Well, folks, don’t look now but the big story all week has been similar rumored NRSC maneuverings in support of someone who hasn’t even officially declared herself a candidate yet, former Lt. Gov. Jane “I’m Not Gale” Norton. ’06 gubernatorial candidate Bob Beauprez served up a useful indicator that something was going on in the backroom when he abruptly pulled out of consideration–just a few days after it was disclosed Norton was likely to announce.

But by far the clearest evidence that the NRSC has its thumb on the proverbial scale came yesterday afternoon, with word in the Post that the only viable declared GOP Senate candidate so far, Weld County DA Ken Buck, is also pulling out of the race. Buck emerged from the previous quarter of fundraising as the only Republican candidate who could raise actual money, absent rumored challengers he really was in control of his own destiny.

That is, until Jane Norton’s name dropped like a bomb, and tales of the NRSC’s ‘invisible hand’ became the hot item of the week.

The only variable remaining here, in our view, is the fact that a not-insignificant number of local conservative Republicans don’t seem to be very happy about what’s happening, and consider Norton a feckless “RINO.” Since it’s looking like Democrats are going to be a little preoccupied (apparently they don’t have a “Rule 11” of their own), it will be up to Colorado Republicans to decide if having their nominee chosen in a DC backroom is something they’re willing to tolerate.



15 thoughts on ““Rule 11” Power Play Ends Colorado GOP Senate Primary (Again)

    1. This is happening.  It’s all wrapped up with a little bow for Jane.  Her brother-in-law Charlie Black orchestrated this with the assistance of Bill Owens, Hank Brown, Bob Beauprez, the NRSC, and likely a hand-full of other Republican US Senators.  Shit – I wouldn’t be surprised if Dick Wadhams was instrumental, as well.  

      This is what we get for backing the same fools year after year.  It’s like a Confederacy of Dunces.    

      1. I do agree with you that the GOP has an abundance of stupid. They keep pre-picking these disasters.

        “Continuing to do the same thing and expect a different result is a form of insanity” – Does this mean the Colorado GOP leaders are insane?

  1. Scooter lacked the backbone to challenge Schaffer. Instead of being honest he makes up some bizarre story. It would have been easy for Scooter to run his own poll from a reputable firm. Look for Scooter to pull a similar stunt this year.  
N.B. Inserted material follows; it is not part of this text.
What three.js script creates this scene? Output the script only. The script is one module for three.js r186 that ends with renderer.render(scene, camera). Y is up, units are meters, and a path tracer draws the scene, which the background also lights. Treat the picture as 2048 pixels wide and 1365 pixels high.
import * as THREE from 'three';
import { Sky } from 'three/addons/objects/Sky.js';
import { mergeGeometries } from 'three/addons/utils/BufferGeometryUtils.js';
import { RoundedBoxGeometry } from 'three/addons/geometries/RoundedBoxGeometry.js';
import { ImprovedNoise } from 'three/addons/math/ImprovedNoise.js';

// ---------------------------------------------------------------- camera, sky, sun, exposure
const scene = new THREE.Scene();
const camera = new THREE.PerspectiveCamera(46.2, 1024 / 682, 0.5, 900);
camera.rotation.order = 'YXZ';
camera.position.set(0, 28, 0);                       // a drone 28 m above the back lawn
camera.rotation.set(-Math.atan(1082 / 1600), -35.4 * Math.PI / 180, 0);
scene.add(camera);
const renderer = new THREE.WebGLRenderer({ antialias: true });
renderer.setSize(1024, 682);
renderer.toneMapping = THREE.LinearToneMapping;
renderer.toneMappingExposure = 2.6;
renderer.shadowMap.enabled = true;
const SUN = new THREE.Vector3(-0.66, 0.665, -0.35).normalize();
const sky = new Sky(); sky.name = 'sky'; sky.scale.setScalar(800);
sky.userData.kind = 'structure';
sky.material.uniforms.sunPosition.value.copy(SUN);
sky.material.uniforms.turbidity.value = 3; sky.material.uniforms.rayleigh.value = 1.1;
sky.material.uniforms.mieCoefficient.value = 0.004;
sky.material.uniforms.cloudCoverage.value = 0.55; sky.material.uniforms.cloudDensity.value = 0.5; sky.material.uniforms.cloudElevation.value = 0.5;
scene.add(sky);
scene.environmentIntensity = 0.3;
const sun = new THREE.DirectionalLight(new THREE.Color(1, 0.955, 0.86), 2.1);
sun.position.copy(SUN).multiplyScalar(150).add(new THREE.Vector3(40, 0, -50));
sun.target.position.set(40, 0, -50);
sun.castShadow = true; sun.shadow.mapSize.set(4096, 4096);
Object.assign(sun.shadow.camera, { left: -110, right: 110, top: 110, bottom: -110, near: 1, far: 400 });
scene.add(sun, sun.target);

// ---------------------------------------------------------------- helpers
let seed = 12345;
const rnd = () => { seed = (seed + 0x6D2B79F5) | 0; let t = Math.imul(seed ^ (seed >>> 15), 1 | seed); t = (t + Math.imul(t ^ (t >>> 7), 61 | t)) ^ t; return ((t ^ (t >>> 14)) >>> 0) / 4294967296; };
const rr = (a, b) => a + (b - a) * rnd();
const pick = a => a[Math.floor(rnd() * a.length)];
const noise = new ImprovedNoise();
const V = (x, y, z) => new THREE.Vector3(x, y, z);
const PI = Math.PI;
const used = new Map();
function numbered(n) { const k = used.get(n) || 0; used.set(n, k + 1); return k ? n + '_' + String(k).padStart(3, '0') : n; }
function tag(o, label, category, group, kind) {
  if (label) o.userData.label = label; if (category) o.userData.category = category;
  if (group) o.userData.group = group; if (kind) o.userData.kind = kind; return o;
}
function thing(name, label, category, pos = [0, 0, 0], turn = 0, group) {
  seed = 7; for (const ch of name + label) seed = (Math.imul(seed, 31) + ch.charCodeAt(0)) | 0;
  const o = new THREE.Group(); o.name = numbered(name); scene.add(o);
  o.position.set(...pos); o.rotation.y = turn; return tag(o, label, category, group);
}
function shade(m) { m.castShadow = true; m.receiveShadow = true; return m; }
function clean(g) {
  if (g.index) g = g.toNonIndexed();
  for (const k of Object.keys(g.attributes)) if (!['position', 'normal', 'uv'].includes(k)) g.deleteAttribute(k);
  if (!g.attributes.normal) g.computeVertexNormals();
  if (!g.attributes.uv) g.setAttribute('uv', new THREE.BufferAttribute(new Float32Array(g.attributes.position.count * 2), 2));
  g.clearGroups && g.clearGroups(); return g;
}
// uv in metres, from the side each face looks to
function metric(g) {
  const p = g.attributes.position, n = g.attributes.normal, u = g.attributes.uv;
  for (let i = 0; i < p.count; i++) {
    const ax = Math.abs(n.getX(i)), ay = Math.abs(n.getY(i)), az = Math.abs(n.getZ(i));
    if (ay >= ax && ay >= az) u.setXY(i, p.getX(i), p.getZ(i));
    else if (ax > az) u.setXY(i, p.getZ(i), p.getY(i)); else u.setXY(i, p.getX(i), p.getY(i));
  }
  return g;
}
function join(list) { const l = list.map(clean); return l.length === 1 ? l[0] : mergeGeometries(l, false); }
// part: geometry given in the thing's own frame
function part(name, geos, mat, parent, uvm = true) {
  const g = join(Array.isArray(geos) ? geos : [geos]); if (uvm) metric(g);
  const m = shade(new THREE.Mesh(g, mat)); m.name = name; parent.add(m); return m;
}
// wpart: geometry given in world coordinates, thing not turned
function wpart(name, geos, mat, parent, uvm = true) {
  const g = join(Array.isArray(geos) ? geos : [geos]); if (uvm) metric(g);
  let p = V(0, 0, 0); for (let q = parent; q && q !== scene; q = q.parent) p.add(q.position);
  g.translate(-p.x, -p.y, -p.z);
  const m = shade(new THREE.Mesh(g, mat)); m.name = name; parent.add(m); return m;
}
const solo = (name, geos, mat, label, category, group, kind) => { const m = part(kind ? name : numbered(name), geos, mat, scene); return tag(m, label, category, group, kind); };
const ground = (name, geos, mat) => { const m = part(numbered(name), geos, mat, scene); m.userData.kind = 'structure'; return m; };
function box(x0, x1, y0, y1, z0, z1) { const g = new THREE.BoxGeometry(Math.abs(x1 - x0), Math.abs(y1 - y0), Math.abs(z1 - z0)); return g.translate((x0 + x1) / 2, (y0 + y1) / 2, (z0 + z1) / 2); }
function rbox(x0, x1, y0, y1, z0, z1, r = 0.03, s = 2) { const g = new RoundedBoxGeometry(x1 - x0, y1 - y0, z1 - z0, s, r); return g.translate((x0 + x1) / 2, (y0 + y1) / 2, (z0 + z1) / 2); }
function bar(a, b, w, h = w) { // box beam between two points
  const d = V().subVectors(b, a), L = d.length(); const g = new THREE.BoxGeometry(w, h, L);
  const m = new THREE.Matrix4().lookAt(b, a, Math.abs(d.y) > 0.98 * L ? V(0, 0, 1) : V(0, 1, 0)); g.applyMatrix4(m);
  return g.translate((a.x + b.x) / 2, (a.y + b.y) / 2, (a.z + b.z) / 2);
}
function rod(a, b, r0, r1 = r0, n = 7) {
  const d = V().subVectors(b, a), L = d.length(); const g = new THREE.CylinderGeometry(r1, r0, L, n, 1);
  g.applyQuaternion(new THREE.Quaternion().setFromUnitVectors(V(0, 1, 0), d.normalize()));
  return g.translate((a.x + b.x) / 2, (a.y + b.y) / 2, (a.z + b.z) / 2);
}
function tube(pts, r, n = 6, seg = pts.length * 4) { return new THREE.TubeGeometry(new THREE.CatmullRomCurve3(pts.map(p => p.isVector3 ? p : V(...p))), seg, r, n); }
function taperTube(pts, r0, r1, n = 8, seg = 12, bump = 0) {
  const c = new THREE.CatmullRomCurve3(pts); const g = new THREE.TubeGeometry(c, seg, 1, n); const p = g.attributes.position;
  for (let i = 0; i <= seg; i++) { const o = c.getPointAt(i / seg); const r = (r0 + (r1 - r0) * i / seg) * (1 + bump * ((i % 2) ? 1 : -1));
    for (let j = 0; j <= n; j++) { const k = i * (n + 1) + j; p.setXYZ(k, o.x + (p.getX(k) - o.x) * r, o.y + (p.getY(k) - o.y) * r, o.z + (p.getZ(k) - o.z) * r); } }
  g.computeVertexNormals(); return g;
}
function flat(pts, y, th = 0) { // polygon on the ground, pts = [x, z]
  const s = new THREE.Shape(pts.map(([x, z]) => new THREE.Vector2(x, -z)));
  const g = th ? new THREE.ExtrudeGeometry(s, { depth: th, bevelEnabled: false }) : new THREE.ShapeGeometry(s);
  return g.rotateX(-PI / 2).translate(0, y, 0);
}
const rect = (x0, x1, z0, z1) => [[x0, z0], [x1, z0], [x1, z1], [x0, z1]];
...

  2. Scott McInnis forgot to mention something above. John Ensign was Bob Schaffer’s roommate at the C Street house, run by the secretive religious cult known as The Family, inside which Ensign and Schaffer are both members of its inner circle. Bob Schaffer wasn’t Rule 11’d because he was Ensign’s buddy, he was Rule 11’d because he was one of John Ensign’s “key men” in Family parlance.

    If the rumors are true that the field is being cleared for Norton, one wonders what motivates Family inner circle member John Cornyn–the new NRSC chair–in choosing Norton.

  3. is if Coloradans could pick their own senator. Bennet was handed to us essentially by the Obama administration because he was their education poster child, and now the Republicans appear to be trying to force Jane Norton down our throats. Just another illustration of what’s completely wrong with our election system.

  4. .

    But if someone out there is both a Republican AND a conservative, have I got good news for you:

    The GOP is no longer a conservative party.  They are now just a twin (evil twin ?) of the Democratic party, where the only thing that matters is power.  No more principles.

    But there is a conservative party in Colorado, and every party member can have a say in who serves as the party’s candidate.

    The American Constitution Party will hold its convention next July, probably in Arvada, and any party member can nominate and vote for who will represent the party.

    If the 2008 Convention is any indication, the Senate candidate will be chosen by fewer than 100 delegates/ members.  So if you are a true conservative, and you can get 51 friends to join the party and pay dues, YOU can be the nominee.  

    The Colorado GOP is obsolete and fading.  Get in on the ground floor of the revitalized conservative movement, the one that still upholds conservative and small “d” democratic ideals.

    p.s.: if you really want to be a candidate, get registered with the party at least 12 months before the election on 2 November 2010.  


    1. American Constitution Party, Barron.  Have fun with that.  Fewer votes for Rs leaves more for us. Just like when Ross Perot gave Colorado to Bill Clinton.  

      It actually  might be kind of nice, though, if pigs sprouted wings and you managed to win some important elections.  The ensuing disasters would quickly get people to smarten up. We’d never again have to worry about people here listening seriously to rightie wacky rightie crap.  At least not enough people to screw things up for the rest of us. It might usher in a new era of Not Crazy.

  5. “Not Gale” Norton’s Wikipedia profile is four sentences long.

    Jane E. Norton

    From Wikipedia, the free encyclopedia

    Jane E. Norton was Lieutenant Governor of Colorado from 2003 to 2007 during the second term of Governor Bill Owens. She was the third woman and first Republican woman to serve as Lt. Governor of Colorado. Prior to Norton’s term as Lt. Governor, she served as the executive director of the Colorado Department of Public Health and Environment during Owen’s first term.

    Norton is reportedly considering a run for U.S. Senate against incumbent Senator Michael Bennet in 2010.[1]

    Is this really the candidate that is going to, as MAH claimed on a different diary:

    clean Bennet’s clock

    Or anyone else’s for that matter?  She has accomplished nothing of note in a political sense, or any other it seems.

    Glad the Republicans are clearing the way for such an impressive candidate. **snark**

    1.    She won “election” with a total of one vote (to borrow a line from Mike Litwin), that of Bill Owens.  

        And her only really qualification for that position was that she wasn’t Joe Rogers.